Courtney Kemp Interview
'Power' creator breaks down series finale and that post-credits scene
The last five episodes have been building up the mystery of “Who shot Ghost,” so how did you land on Tariq? Why him?
It has to do with my obsession with Shakespeare, obviously. I mean, that doesn’t surprise you. I’m traditional, I’m a classical storyteller. If you go through everything that we’ve done on the show, you will see classical roots in almost every cliffhanger and wild twist and turn; I’m not reinventing the wheel. It looks different because of who’s playing the characters, but this is not any more shocking than the character of Livia in
I, Claudius conspiring to kill one of her own sons. These classical things really have inspired us in the Shakespearean way. Then, to use a more modern phrase, the superhero rules of things: If we were going to kill Ghost off, there were very few characters for whom that would have made sense, or for whom the audience would have accepted it.

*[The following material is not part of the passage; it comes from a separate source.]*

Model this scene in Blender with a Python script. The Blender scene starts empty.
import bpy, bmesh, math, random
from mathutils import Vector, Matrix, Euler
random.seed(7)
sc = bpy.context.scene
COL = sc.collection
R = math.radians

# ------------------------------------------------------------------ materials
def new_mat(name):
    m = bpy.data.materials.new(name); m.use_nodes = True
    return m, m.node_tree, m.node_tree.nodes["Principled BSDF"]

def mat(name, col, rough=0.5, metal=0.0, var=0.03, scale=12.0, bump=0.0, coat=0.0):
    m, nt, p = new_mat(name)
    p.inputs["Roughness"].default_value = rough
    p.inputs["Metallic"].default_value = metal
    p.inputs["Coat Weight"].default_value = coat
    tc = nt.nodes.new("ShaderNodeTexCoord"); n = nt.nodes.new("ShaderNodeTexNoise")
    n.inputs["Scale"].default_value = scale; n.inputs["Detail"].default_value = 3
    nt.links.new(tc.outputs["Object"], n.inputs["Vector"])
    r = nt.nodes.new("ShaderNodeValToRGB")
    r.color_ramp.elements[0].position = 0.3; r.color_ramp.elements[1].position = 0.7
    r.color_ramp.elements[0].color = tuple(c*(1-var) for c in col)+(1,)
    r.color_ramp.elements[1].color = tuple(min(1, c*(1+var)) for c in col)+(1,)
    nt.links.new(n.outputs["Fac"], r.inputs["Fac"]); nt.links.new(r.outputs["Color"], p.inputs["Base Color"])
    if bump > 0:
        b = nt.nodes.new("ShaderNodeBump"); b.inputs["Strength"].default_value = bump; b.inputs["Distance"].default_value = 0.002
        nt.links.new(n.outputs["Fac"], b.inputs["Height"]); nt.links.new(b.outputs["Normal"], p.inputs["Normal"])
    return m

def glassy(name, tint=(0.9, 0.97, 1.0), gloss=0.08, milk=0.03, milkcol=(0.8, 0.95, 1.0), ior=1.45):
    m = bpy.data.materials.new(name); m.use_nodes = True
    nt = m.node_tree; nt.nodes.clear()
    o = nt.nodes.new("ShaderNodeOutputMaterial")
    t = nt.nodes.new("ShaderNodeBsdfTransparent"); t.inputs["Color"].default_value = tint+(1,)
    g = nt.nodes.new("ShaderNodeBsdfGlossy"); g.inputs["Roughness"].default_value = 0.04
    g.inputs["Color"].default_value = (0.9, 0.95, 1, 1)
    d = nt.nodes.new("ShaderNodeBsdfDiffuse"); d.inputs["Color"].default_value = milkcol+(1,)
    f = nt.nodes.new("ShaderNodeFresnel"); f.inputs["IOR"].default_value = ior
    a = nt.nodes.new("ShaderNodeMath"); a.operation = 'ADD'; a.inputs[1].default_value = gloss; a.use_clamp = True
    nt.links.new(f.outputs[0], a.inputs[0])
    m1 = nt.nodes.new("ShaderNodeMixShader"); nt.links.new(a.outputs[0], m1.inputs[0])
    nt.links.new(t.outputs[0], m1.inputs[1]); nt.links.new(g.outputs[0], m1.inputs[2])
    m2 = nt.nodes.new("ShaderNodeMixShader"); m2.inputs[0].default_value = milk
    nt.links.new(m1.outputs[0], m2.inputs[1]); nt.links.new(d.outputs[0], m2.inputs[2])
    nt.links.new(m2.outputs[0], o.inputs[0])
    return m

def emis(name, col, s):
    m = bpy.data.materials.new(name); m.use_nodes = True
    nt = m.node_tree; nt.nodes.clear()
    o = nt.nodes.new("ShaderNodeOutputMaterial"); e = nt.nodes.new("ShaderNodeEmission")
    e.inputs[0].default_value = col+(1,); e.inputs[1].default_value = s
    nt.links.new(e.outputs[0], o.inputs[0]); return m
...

The original plan that Tasha and Tariq settle on is that she will kill Ghost, until Tariq changes course last minute. Why did he feel like he had to be the one?
The reason that Kanan gives, which is that
your mother is not going to survive. If she pulls, then Ghost is going to kill her. So, Tariq, the first reason he should do it is he is putting himself in the line of fire for his mother. What do they say to each other, that they’re going to protect each other. So there’s a lot of
Gift of the Magi-type storytelling here. Then, there’s also the fact that he feels like the original injury has been done to him by Ghost. And that’s why when he shoots Ghost, Ghost says, “You can’t go back from this,” and Tariq says, “I wish I could go back, to before you left us for Angela.” It’s really that little kid, that innocent Tariq who is so rageful.
I talked to Michael about the episode, and he joked that when you told him the ending, his reaction was “Wow, you really want people to hate me.” Unfortunately, a lot of people have somehow blurred the lines between fiction and reality, and Michael spoke about the threats that he’s received on social media. Is it hard for you to comprehend how this could happen?
I don’t understand it at all. I don’t understand how people don’t know how this is fiction. There’s lighting and flashbacks and costumes. These people have other names. His name is Michael Rainey, it’s not Tariq St. Patrick. I don’t understand. And someone sending a death threat through the internet to someone who until recently was a minor child, are you out of your mind? I honestly don’t know. I cannot explain it. I know that it’s real, and I acknowledge that there’s so many things that I’m grateful for in terms of our audience, but I have to say, the blurring between fiction and fact is frightening to me.
It was a pretty bold and unprecedented decision to sideline your main character for the final five episodes of the series. When it was decided that this was the route you were going, what were those conversations like with Omari?
I think Omari had a very good, realistic relationship with what it was. Like many of us, he remembered “Who shot J.R.,” and I think he also kind of understood that I was taking a little bit of the pressure off him towards the end. He had worked so hard. It was a very hard job being Ghost. He worked every day in episode 10. Then, he was still around for everybody else’s episodes and he had to reshoot scenes from the different perspectives that he had already shot. So it didn’t make his job any easier. But I think he understood what we were doing. We had never done anything like that before.
What is your relationship to the reception that your show gets? Are you interested in what the fan reaction will be to the finale? Do you care?
Look, there a lot of people out there who didn’t want Ghost to be dead, so those people are going to be mad anyway. Then, there’s the truth, which is, I don’t think there is another ending. I just don’t know that there is another one that would have worked. So, in that way, I don’t know, I guess it lays as it lays. I’m not in the results business, just spiritually I can’t be. I leave it all on the field; any given Sunday I could win or I could lose. I’ve worked really hard, we’ve all worked really hard. This is such a complicated way to tell a story, it’s so hard, and, if you link all the episodes together and do a supercut, which I hope Starz will do at some point of all five hours in order, it truly is an incredible dramatic achievement for everyone involved. I think the audience may never know how hard we worked on it. And there are going to be people like, “Well, you worked hard for nothing, it’s garbage,” but those people are mad because they didn’t get the happy ending they wanted with Ghost and Angela (Lela Loren) riding off into the sunset, like Sandy and Danny at the end of
Grease. But that wouldn’t have been real, because those two people have done so much damage that the rules of the world of
Power are, you do that kind of damage, you’re going to get hurt. I didn’t want to change the show to cap it off with a happy ending. And I also feel like once Raina died there was no happy ending for Ghost. It wouldn’t be true to the show, and it wouldn’t have been true for life. You end up either dead or in jail, that’s just the reality.
Obviously, you’re keeping a lot of the spin-off details close to your chest. We do know that Power Book II: Ghost is premiering this summer, but what can you say about your general plan and mission for the Power universe going forward?
We are patterning it after Marvel, where different characters come in and out of other people’s shows. So there’s crossovers and some of your favorite characters will come back, even if they don’t get their own spin-off, they will show up in places. We’re trying to really do it for the fans, to give the most of what they want.